BEGIN Data shown
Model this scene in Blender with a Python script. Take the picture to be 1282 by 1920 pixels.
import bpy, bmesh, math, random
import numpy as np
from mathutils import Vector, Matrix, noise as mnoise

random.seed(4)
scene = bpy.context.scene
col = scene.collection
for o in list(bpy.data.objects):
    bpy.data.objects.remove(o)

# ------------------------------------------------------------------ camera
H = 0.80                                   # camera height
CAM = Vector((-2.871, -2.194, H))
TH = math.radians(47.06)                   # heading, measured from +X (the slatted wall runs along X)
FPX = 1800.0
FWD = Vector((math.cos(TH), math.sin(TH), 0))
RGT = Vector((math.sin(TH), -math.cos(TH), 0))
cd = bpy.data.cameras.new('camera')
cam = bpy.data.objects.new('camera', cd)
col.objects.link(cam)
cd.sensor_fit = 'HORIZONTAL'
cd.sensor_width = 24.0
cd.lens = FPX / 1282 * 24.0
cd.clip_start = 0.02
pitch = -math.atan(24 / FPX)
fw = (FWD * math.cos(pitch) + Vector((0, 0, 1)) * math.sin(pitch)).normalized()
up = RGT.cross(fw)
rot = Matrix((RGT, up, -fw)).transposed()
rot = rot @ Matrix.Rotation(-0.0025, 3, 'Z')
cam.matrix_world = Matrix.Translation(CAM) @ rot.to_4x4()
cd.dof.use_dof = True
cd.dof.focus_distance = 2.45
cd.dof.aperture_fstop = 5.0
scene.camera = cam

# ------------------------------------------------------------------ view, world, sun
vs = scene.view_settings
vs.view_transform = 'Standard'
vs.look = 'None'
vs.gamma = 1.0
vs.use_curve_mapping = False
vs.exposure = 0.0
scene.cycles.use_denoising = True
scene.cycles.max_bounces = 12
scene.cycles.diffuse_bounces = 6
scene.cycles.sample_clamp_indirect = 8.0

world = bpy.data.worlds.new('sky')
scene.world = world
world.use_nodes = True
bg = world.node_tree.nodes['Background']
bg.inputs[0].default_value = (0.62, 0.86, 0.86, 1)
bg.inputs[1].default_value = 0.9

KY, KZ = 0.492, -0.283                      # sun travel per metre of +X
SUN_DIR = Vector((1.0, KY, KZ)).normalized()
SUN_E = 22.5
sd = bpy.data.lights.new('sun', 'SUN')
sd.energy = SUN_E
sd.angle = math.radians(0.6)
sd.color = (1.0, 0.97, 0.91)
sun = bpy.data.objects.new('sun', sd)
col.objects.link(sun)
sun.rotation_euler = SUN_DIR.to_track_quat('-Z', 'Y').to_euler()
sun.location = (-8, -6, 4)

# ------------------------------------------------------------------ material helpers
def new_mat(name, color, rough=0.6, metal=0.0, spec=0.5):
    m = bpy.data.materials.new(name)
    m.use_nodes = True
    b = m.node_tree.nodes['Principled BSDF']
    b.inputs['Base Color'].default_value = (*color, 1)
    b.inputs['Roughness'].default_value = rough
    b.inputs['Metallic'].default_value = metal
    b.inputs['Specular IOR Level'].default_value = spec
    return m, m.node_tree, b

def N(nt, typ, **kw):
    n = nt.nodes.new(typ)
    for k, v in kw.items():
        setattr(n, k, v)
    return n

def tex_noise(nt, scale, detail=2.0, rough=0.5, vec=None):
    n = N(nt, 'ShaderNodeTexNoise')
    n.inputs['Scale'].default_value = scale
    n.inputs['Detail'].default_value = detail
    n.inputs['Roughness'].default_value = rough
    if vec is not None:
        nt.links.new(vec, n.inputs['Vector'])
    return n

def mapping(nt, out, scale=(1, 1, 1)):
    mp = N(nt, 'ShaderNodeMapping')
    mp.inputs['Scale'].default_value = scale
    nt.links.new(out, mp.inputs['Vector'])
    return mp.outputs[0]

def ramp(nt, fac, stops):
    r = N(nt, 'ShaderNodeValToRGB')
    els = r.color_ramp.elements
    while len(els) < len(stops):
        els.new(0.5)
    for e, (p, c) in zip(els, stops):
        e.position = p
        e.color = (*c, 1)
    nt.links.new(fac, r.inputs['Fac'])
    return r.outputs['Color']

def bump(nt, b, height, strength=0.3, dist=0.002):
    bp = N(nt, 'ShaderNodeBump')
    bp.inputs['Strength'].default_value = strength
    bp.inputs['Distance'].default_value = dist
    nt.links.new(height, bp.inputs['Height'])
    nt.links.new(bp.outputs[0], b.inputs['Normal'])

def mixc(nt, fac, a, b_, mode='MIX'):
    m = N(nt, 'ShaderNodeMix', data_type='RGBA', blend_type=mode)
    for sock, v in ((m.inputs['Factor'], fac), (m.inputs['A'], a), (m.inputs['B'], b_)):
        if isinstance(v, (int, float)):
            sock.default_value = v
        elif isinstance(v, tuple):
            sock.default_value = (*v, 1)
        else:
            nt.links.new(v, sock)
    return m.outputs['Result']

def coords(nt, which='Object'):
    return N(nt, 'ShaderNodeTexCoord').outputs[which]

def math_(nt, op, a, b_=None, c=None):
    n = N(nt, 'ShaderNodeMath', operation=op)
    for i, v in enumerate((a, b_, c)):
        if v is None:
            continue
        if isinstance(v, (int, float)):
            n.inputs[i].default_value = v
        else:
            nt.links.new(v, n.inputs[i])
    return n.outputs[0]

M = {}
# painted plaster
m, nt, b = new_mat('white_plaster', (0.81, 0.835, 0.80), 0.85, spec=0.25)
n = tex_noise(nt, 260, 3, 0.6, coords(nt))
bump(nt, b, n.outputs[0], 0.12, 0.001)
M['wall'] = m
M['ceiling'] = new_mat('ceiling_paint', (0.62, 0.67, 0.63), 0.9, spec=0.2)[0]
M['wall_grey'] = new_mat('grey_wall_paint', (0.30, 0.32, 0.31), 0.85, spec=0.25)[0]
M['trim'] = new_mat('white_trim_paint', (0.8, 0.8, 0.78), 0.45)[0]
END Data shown
= Request =
Exactly as they stand, set down the lines from the top of the data through the line with "bpy.data.objects.remove(o)".

= Answer to the task =
Model this scene in Blender with a Python script. Take the picture to be 1282 by 1920 pixels.
import bpy, bmesh, math, random
import numpy as np
from mathutils import Vector, Matrix, noise as mnoise

random.seed(4)
scene = bpy.context.scene
col = scene.collection
for o in list(bpy.data.objects):
    bpy.data.objects.remove(o)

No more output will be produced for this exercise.